The University’s Honor the Future Campaign began Saturday morning with an academic panel discussing the impact of data analysis research on the financial market and how the University is preparing students to enter the field of finance. The panel was part of a larger series of events on Grounds aimed at helping donors choose which aspects of University President Jim Ryan’s “Good and Great” 10-year strategic plan to fund. About 40 people were in attendance.

Alice Handy — founder of Investure, an investment management firm — moderated an hour-long discussion between Asst. Darden Prof. Michael Albert, McIntire Prof. Michael Gallmeyer, Narges Tabari — research scientist at the Data Science Institute — and Engineering Prof. William Scherer.

Scherer repeatedly praised the University’s initiative to produce well-rounded, liberal arts educated students. Gallmeyer supported this view by commending the broad liberal arts background of the University and commenting on students’ abilities to think outside the box. 

The panelists agreed that a liberal arts mindset, paired with the tools of analytical technologies — such as machine learning models — was a strong asset for students to have in order to successfully tackle problems in the financial market.
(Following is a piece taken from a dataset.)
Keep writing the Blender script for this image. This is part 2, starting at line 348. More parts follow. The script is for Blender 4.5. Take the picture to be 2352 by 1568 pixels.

Albert spoke to how the University is equipping students with these tools through the McIntire School of Commerce, Darden School of Business and the newly-established School of Data Science. He pushed back on some of the negative remarks aimed at machine learning models, such as their inability to accurately predict market volatility.

“I actually think that those tools are incredibly powerful and informative … used in the right context,” Albert said. “We’re equipping our students to take advantage of these modern tool sets and hopefully giving them the caveats associated with those tasks as well.”

Scherer commented on how the University is pioneering the use of these models with the recent development of the School of Data science. He remarked that finance requires the “hardest application” of these new technologies in order to solve problems and develop successful market strategies.

Albert commented on how his students are interested in studying the evolution of the market structure. By applying machine learning algorithms, Albert said students can run tests to observe what structure models might help lessen market volatility.

Machine learning models allow researchers to input data into algorithms that then generate what real-life financial situations should look like. 

Ensuring that University students are equipped to ask the correct questions when approaching financial problems was a main focus of the panelists’ discussion. 

The panelists also discussed the difficulty data analysis technologies have in predicting the behaviors of the human system. Scherer remarked that even as the technology continues to develop, the people influencing the market have not changed. This prevents machine learning algorithms from accurately predicting the volatility of the financial market. 

“It’s a stochastic process that’s not repeating,” Scherer said. “There’s never been one month that looks like any other month, there will never be, and so it makes modeling incredibly difficult.”

Tabari added that conditions as fickle as political developments on social media can have large effects on market volatility, making it difficult to develop accurate analytical technologies. Gallmeyer furthered this point on the unreliability of predictions later in the discussion with a remark market time, figuring out when to get in and out of the market.

“Even if you could figure out we’re in a stressed economy, it’s hard to get that timing right,” Gallmeyer said.